Galvin: I initially thought it could be independent, and become the next great Chicago technology company, because the originality of the idea lent itself to a patent acceleration business start up, and we gave them their first job to work on the IP for Cleversafe. When we sold it to IBM, there were 360 patents, with another 450 in the queue, so it was well protected. Bottom line, we created shareholder value, which is what we were supposed to do, and it worked out great for everyone.

Barris: Similarly, we don’t invest in things that we don’t think will go public, for reasons that Chris Gladwin outlined for this particular market – as late as leading the Series ‘D’ funding, we had this discussion.
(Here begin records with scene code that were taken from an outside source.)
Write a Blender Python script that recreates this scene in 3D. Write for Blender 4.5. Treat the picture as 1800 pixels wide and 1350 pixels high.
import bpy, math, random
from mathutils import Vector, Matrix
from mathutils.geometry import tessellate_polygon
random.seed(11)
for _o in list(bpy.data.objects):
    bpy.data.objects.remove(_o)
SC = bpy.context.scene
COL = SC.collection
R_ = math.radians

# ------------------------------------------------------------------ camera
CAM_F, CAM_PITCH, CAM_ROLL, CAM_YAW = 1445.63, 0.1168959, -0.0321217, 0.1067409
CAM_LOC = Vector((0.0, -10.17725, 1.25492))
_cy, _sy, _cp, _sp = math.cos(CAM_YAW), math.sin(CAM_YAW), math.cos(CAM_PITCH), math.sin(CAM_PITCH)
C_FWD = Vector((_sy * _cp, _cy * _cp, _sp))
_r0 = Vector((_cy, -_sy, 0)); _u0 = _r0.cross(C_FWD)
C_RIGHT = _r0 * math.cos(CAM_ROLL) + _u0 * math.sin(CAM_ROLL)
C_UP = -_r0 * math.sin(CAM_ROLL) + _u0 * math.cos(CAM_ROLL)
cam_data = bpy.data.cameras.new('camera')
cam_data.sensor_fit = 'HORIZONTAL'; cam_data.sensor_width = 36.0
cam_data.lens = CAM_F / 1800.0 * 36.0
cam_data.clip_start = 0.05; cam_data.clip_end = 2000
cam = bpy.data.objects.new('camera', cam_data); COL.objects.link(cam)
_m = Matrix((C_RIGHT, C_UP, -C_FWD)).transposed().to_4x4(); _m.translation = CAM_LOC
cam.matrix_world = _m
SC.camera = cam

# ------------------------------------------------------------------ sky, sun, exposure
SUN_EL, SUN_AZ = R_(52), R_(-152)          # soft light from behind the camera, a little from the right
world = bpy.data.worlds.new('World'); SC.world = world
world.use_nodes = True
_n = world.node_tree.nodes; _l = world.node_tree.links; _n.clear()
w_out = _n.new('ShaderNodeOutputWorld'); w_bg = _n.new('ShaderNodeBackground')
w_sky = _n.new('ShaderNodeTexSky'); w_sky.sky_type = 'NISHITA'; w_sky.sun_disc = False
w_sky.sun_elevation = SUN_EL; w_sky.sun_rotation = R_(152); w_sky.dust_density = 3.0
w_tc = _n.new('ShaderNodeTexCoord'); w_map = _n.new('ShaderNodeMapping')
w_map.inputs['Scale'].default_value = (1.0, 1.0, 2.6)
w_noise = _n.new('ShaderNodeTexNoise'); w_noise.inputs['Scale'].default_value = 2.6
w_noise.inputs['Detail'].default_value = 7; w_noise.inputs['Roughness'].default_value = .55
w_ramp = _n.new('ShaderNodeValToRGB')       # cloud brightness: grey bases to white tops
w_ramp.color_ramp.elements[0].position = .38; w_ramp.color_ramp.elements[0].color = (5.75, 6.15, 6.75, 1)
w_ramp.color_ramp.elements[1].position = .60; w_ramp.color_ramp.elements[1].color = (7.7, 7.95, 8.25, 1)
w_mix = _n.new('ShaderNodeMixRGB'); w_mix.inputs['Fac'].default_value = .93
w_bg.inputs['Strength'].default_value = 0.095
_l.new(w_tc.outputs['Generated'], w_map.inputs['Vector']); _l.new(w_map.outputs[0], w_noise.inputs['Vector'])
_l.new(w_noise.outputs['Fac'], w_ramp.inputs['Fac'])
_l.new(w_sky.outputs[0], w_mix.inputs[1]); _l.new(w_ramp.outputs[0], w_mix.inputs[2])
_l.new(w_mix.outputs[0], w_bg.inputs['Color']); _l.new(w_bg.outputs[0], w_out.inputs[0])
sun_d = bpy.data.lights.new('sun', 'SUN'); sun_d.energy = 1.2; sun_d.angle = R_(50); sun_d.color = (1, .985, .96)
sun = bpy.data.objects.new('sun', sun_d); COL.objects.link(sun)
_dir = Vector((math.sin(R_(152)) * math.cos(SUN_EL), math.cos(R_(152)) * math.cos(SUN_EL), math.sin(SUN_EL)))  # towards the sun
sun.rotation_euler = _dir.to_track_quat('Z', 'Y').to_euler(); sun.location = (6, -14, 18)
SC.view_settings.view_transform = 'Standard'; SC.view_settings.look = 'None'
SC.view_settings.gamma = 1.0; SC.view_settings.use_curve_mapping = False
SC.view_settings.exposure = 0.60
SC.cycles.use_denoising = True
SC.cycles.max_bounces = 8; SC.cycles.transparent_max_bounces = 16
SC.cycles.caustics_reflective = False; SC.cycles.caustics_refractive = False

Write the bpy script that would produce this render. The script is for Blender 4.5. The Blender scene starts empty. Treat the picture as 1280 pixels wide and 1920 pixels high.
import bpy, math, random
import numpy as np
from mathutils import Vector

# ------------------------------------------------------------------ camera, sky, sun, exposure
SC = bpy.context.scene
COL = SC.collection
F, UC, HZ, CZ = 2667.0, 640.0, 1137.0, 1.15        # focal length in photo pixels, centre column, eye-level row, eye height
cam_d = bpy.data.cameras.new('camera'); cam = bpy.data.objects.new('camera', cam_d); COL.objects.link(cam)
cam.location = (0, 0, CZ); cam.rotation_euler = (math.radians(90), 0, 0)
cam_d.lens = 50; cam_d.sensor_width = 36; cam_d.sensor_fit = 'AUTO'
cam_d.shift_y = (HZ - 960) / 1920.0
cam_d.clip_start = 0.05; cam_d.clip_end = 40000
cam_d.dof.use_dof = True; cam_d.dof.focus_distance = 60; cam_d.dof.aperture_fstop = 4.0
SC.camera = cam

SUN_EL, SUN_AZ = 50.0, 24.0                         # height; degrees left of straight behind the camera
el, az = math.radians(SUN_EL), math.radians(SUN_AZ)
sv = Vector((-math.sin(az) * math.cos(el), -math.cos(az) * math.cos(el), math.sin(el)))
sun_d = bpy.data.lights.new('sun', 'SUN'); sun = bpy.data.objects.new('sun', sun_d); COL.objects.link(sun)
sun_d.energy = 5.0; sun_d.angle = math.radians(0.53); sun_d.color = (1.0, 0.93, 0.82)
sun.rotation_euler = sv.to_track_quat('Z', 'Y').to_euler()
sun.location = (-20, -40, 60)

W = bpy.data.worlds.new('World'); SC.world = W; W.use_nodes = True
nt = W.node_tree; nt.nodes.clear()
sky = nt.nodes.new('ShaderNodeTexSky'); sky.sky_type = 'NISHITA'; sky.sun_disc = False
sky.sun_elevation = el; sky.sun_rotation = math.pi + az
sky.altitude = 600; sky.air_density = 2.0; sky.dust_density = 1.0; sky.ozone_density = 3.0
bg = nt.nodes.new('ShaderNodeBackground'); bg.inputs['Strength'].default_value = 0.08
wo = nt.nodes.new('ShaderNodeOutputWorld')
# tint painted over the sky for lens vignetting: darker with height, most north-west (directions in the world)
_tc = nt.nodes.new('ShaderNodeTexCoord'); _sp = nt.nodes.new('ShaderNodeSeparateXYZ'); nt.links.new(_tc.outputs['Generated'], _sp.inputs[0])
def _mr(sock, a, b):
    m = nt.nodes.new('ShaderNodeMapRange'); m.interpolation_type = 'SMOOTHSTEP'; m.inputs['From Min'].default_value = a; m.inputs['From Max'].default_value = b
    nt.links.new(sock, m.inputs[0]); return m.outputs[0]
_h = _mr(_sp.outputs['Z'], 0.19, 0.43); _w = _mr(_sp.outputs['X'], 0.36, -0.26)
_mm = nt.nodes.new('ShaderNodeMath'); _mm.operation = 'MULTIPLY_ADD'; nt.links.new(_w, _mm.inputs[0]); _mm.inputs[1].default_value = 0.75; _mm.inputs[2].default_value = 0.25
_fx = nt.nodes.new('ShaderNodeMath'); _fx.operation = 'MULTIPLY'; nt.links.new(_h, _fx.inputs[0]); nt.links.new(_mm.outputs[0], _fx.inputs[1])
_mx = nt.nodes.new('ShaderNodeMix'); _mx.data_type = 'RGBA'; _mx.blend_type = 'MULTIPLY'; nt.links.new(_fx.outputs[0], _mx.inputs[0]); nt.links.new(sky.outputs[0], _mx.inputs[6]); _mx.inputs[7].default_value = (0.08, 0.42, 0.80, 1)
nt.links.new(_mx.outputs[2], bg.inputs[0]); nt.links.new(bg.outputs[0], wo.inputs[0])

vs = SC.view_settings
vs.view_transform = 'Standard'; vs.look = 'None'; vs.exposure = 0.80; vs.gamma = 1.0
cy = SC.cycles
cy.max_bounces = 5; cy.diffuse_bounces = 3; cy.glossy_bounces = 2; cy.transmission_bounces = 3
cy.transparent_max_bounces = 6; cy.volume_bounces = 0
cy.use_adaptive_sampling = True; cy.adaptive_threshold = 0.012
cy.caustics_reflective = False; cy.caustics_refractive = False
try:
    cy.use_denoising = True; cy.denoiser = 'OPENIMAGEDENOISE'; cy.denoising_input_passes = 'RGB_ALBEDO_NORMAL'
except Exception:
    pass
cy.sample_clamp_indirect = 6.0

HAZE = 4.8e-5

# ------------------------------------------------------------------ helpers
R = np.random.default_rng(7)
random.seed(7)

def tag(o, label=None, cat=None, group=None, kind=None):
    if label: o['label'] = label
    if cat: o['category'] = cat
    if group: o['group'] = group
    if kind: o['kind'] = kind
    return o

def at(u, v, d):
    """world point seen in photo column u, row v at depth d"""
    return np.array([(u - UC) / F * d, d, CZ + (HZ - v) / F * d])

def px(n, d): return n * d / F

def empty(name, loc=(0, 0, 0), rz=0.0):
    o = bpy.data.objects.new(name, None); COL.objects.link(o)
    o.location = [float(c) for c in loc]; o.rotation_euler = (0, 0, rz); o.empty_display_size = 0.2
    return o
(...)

When we were considering putting up the 23 million, we did think that this company had a shot to be an independent company. But whether it ended going that way or not wasn’t the important thing, we saw acquisitions in the market and we thought we might have that opportunity.  It was about scaling the business, and having the market inform you from there.

Mitchell: Chris, I once heard from an entrepreneur to only take money from pessimists, because they never expect it back. What were your lessons?

Gladwin: I feel like I’ve had 10,000 lessons, both general and specific. But that also relates to the biggest lesson on why Cleversafe succeeded. It’s ultimately about the people, and also to have a culture of learning. What Cleversafe did was get better at learning than all our competitors. We learned at all levels  – the board, the management and at the employee level. We got more capable in the market, and that was the key to our success.